*Task goal*. Write out each line of the listing as it stands, without the images.

*Material*.
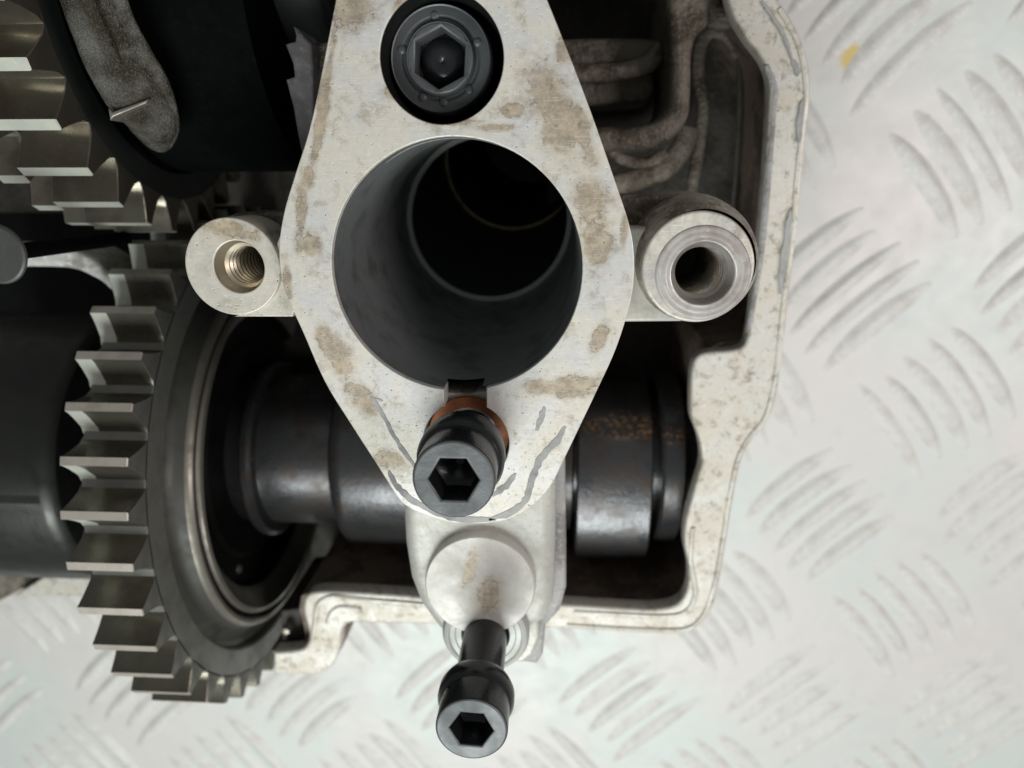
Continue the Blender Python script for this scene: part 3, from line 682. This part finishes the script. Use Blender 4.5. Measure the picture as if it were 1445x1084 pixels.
armtube([(200, 158), (205, 175), (208, 195)], 10.65, 10.95, [.06, .13, .05], .6, M_arm, 'arm_pad')
m = Mesh(); m.solid([P(a, b, 10.34).to_2d() for a, b in [(152, 152), (158, 158), (208, 140), (206, 146), (160, 165), (155, 170)]], H - 10.7, H - 10.34, bevel=.02)
obj('parting_flash', m.mesh('parting_flash', M_ring), arm)
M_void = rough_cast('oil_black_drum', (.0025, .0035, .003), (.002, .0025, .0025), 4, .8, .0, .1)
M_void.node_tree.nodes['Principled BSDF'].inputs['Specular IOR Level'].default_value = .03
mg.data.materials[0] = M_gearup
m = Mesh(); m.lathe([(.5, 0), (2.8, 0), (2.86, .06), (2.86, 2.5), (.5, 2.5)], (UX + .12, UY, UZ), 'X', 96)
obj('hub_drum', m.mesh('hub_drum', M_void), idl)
pin = thing('pivot_pin', 'dark grey round pin end cut by the left edge of the photo', 'pin', P(-4, 358, 11))
c = P(-6, 359, 9.8); m = Mesh(); m.lathe([(.001, -.04), (.03, -.03), (.05, 0), (.39, 0), (.42, -.02), (.43, -.05), (.41, -.08), (.05, -.10)], c, n=56)
obj('pin_body', m.mesh('pin_body', M_pin), pin)
m = Mesh(); m.lathe([(.12, -.08), (.12, -3.2), (.01, -3.2)], c, n=32)
obj('pin_stem', m.mesh('pin_stem', M_void), pin)
s2 = thing('shaft', 'black oily second camshaft across the top behind the flange', 'camshaft', (0, 4.2, H - 13.5))
cy, cz = 5.6, H - 14.2
def shade_r(y_px, d_axis_y, d_axis_z): return 0
m = Mesh(); m.lathe([(.01, -5.6), (1.9, -5.6), (2.0, -5.5), (2.0, 2.2), (1.9, 2.3), (.01, 2.3)], (0, cy, cz), 'X', 96)
obj('shaft_barrel', m.mesh('shaft_barrel', M_camdark), s2)
m = Mesh(); m.lathe([(.01, -5.3), (2.9, -5.3), (3.0, -5.2), (3.0, -3.6), (2.9, -3.5), (.01, -3.5)], (0, cy - .6, cz), 'X', 96, rfun=lambda a: 1 + .1 * math.cos(a - 2.6))
obj('shaft_lobe', m.mesh('shaft_lobe', M_camdark), s2)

*Result below*.
Continue the Blender Python script for this scene: part 3, from line 682. This part finishes the script. Use Blender 4.5. Measure the picture as if it were 1445x1084 pixels.
armtube([(200, 158), (205, 175), (208, 195)], 10.65, 10.95, [.06, .13, .05], .6, M_arm, 'arm_pad')
m = Mesh(); m.solid([P(a, b, 10.34).to_2d() for a, b in [(152, 152), (158, 158), (208, 140), (206, 146), (160, 165), (155, 170)]], H - 10.7, H - 10.34, bevel=.02)
obj('parting_flash', m.mesh('parting_flash', M_ring), arm)
M_void = rough_cast('oil_black_drum', (.0025, .0035, .003), (.002, .0025, .0025), 4, .8, .0, .1)
M_void.node_tree.nodes['Principled BSDF'].inputs['Specular IOR Level'].default_value = .03
mg.data.materials[0] = M_gearup
m = Mesh(); m.lathe([(.5, 0), (2.8, 0), (2.86, .06), (2.86, 2.5), (.5, 2.5)], (UX + .12, UY, UZ), 'X', 96)
obj('hub_drum', m.mesh('hub_drum', M_void), idl)
pin = thing('pivot_pin', 'dark grey round pin end cut by the left edge of the photo', 'pin', P(-4, 358, 11))
c = P(-6, 359, 9.8); m = Mesh(); m.lathe([(.001, -.04), (.03, -.03), (.05, 0), (.39, 0), (.42, -.02), (.43, -.05), (.41, -.08), (.05, -.10)], c, n=56)
obj('pin_body', m.mesh('pin_body', M_pin), pin)
m = Mesh(); m.lathe([(.12, -.08), (.12, -3.2), (.01, -3.2)], c, n=32)
obj('pin_stem', m.mesh('pin_stem', M_void), pin)
s2 = thing('shaft', 'black oily second camshaft across the top behind the flange', 'camshaft', (0, 4.2, H - 13.5))
cy, cz = 5.6, H - 14.2
def shade_r(y_px, d_axis_y, d_axis_z): return 0
m = Mesh(); m.lathe([(.01, -5.6), (1.9, -5.6), (2.0, -5.5), (2.0, 2.2), (1.9, 2.3), (.01, 2.3)], (0, cy, cz), 'X', 96)
obj('shaft_barrel', m.mesh('shaft_barrel', M_camdark), s2)
m = Mesh(); m.lathe([(.01, -5.3), (2.9, -5.3), (3.0, -5.2), (3.0, -3.6), (2.9, -3.5), (.01, -3.5)], (0, cy - .6, cz), 'X', 96, rfun=lambda a: 1 + .1 * math.cos(a - 2.6))
obj('shaft_lobe', m.mesh('shaft_lobe', M_camdark), s2)